Mainstream Republican strategists have quietly warned that a McDaniel primary victory could give Democrats an opening in November, complicating GOP efforts to retake the Senate.
Meanwhile candidate Joni Ernst won Iowa’s Republican primary for the seat vacated by retiring liberal Democrat Senator Tom Harkin.
Ernst is that rare Republican who managed to be courted by both the Tea Party and the establishment, and should she defeat Democratic congressman Bruce Braley in November she would become the first woman ever elected to Congress from the Hawkeye State.
In California, septuagenarian House Democrat Mike Honda finished first with a hefty margin in a primary challenge from Ro Khanna, 37, in what had been a tight Silicon Valley race.
Property lawyer and former Obama administration official Khanna drew on support from tech giants, reportedly including Facebook’s Sheryl Sandberg and Yahoo chief executive Marissa Mayer.
Under a new California ‘top-two’ system designed to break up entrenched partisanship, both will advance to a run-off in November. Both men are liberals, but Khanna is seen as presenting a more tech-industry-friendly message.
With more than half the votes counted Tuesday night, Honda had 51 percent compared to about 26 percent for Khanna.
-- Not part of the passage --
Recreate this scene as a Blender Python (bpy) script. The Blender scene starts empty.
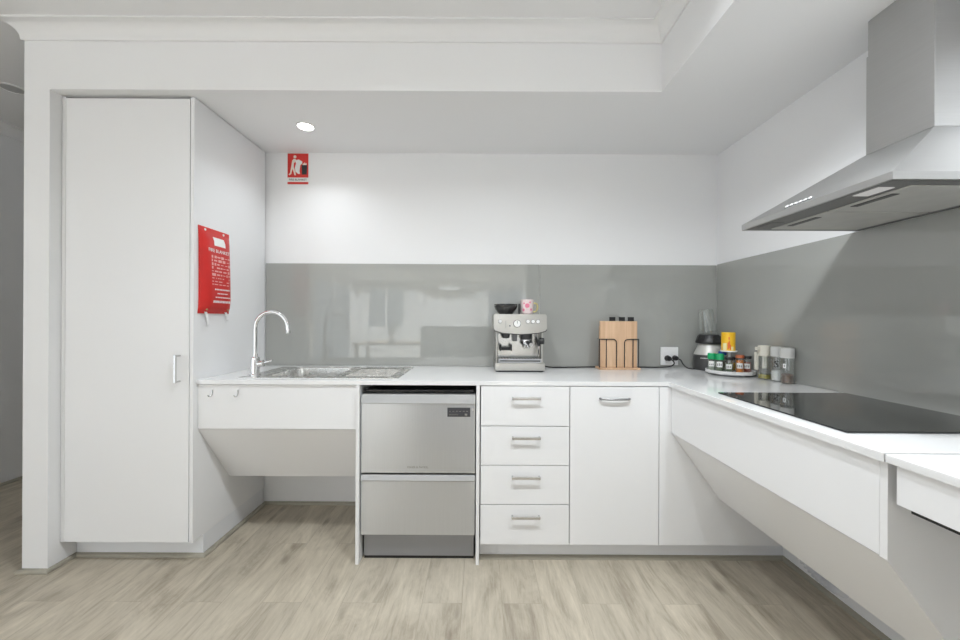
import bpy, bmesh, math, random
from mathutils import Vector, Matrix
R = math.radians
scene = bpy.context.scene
COL = scene.collection
random.seed(7)

# ------------------------------------------------------------------ camera
cam_d = bpy.data.cameras.new('camera')
cam_d.lens = 14.25; cam_d.sensor_width = 36.0; cam_d.clip_start = 0.05; cam_d.clip_end = 100
cam = bpy.data.objects.new('camera', cam_d); COL.objects.link(cam)
cam.matrix_world = Matrix.Translation((0.0, -2.62, 1.275)) @ Matrix.Rotation(R(90), 4, 'X') @ Matrix.Rotation(R(0.28), 4, 'Z')
scene.camera = cam

# ------------------------------------------------------------------ world, view
world = bpy.data.worlds.new('world'); scene.world = world; world.use_nodes = True
bg = world.node_tree.nodes['Background']
bg.inputs['Color'].default_value = (0.80, 0.88, 1.0, 1); bg.inputs['Strength'].default_value = 1.0
vs = scene.view_settings
vs.view_transform = 'Standard'; vs.look = 'None'; vs.gamma = 1.0; vs.use_curve_mapping = False
vs.exposure = -0.74

ADDED_DOOR_GLOW = 3.2      # glow of an added unseen glazed door in the left wall
WINDOW_GLOW = 2.2      # daylight on the blinds of the rear windows
LAMP_MAIN = 70.0       # watts, each living-room downlight, reflected pair and added ones alike
ADDED_LAMP_FRONT = 23.0      # watts, each added unseen downlight lighting the kitchen from the main ceiling
ADDED_LAMP_RIGHT = 15.0      # watts, added unseen downlight brightening the right wall
LAMP_KITCHEN = 2.8     # watts, the kitchen downlight

# ------------------------------------------------------------------ materials
def new_mat(name):
    m = bpy.data.materials.new(name); m.use_nodes = True
    nt = m.node_tree
    return m, nt, nt.nodes['Principled BSDF']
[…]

Two Republicans trailed far behind, the San Jose Mercury news reported.
The entire US House of Representatives, currently held by Republicans, is up for grabs in November.
Analysts expect the party will retain control in the lower chamber, but polls show the Senate, currently controlled 55-45 by Democrats, could swing the Republicans’ way.
Thirty-six Senate seats are in play, and at least seven Democrat-held seats are seen as being at risk.